Mit den besagten (Des-)Informationen sollen aber nicht sie als Quelle der Preissteigerung ausgemacht werden. Sie gelten als die Betroffenen, die mit diesem Phänomen als Erste fertig werden müssen und deshalb Verständnis verdienen.

Dass mit den Kosten für die Unternehmen so etwas wie eine Sachnotwendigkeit in puncto Preisgestaltung vorgegeben ist, gehört allerdings ins Reich der Legenden. Auch das könnte man noch an jeder Tankstelle lernen.

Denn dort schwanken die Preise im Laufe des Tages in erheblichem Umfang, ohne dass sich die Kostenlage der Unternehmen stündlich geändert hätte. Die beziehen sich nämlich auf ihre Kosten nur als ein Datum unter anderen, wenn sie ihre Preiskalkulation vornehmen. Der Preis ist für sie das Mittel, sich Marktanteile und Gewinne zu sichern. Deshalb ist er immer auch durch die Spekulation auf Markterfolge bestimmt.

Bei der Kostenkalkulation kommt dann noch ein besonderer Faktor ins Blickfeld:

Je mehr der Preisauftrieb an Breite gewinnt, umso wahrscheinlicher wird es auch, dass Gewerkschaften bei Tarifverhandlungen einen Ausgleich für die Inflation fordern. ‚Damit steigt das Risiko einer Lohn-Preis-Spirale‘, sagte die Wirtschaftsweise Veronika Grimm.

SZ, 31.3.2022

Zwar will kaum noch jemand in dieser Gesellschaft von Lohnarbeit reden – es werden ja nur noch Entgelte und Gehälter gezahlt, womit der Begriff des Lohns und der Lohnabhängigkeit obsolet werden soll.

Beim Thema Inflation aber taucht die Lohnarbeit nun wieder auf: Mit der Rolle des Lohns erinnert man sich an eine Klasse, die vom Verkauf ihrer Arbeitskraft leben muss und die daher in einer besonderen Abhängigkeit steht.

Der besondere Kostenfaktor Lohn

Der Lebensunterhalt von Lohnabhängigen erscheint als eine besondere Kost. Denn dass Lohnabhängige ihre Lebenshaltungskosten einfach auf die Käufer ihrer Ware abwälzen, die gestiegenen Kosten eben zum Argument für höhere Löhne machen, ist in den Augen (nicht nur) der Wirtschaftsweisen ein Unding.

Während es für produktive und Handels-Unternehmen geradezu als Sachzwang gilt, die eigenen Kosten an die Kundschaft weiterzugeben, kommt dies für Lohnabhängigen nicht in Frage, gefährden sie doch damit ihre eigene Grundlage.

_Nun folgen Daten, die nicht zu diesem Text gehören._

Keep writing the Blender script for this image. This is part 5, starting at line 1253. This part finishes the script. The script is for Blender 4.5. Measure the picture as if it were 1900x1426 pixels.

Die angeführte Lohn-Preis-Spirale unterstellt ja, dass Unternehmen angesichts von höheren Lohnforderungen dann gar nicht anders können, als die Preise wiederum zu erhöhen und damit den Lohn weiter zu entwerten.

Damit wird denen, die vom Lohn leben müssen, vor Augen geführt, dass sie als abhängige Größe vom Geschäftsgang keine Chance haben, ihre Lebenssituation zu verbessern. Und Unternehmen wie Wirtschaftsweise können in der Regel darauf vertrauen, dass Gewerkschaftsvertreter in den Tarifrunden alles andere tun, als einen wirklichen Ausgleich für die gestiegenen Preise durchzusetzen.

Haben sie sich doch längst in der Abhängigkeit der Einkommen vom Gang der Geschäfte eingerichtet und richten ihre Forderungen so aus, dass der unternehmerische Erfolg nicht in Frage gestellt wird.

Selbst wenn sie sich einmal aufschwingen und Lohnforderungen in Höhe der Inflationsrate stellen, weiß jeder, dass solche Forderungen nicht eins zu eins in einen entsprechenden Abschluss münden.

Dieser hat als Kompromiss zu erfolgen und liegt dann am Ende meist weit unter dem notwendigen Ausgleich. Als Dementi der Vorstellung, dass eine erfolgreiche Wirtschaft gleichfalls zum Nutzen der dort Beschäftigten sei, will die Tatsache niemand verstehen, auch dann nicht, wenn im Boom oder Aufschwung die Beschäftigten über die Inflation verarmt werden.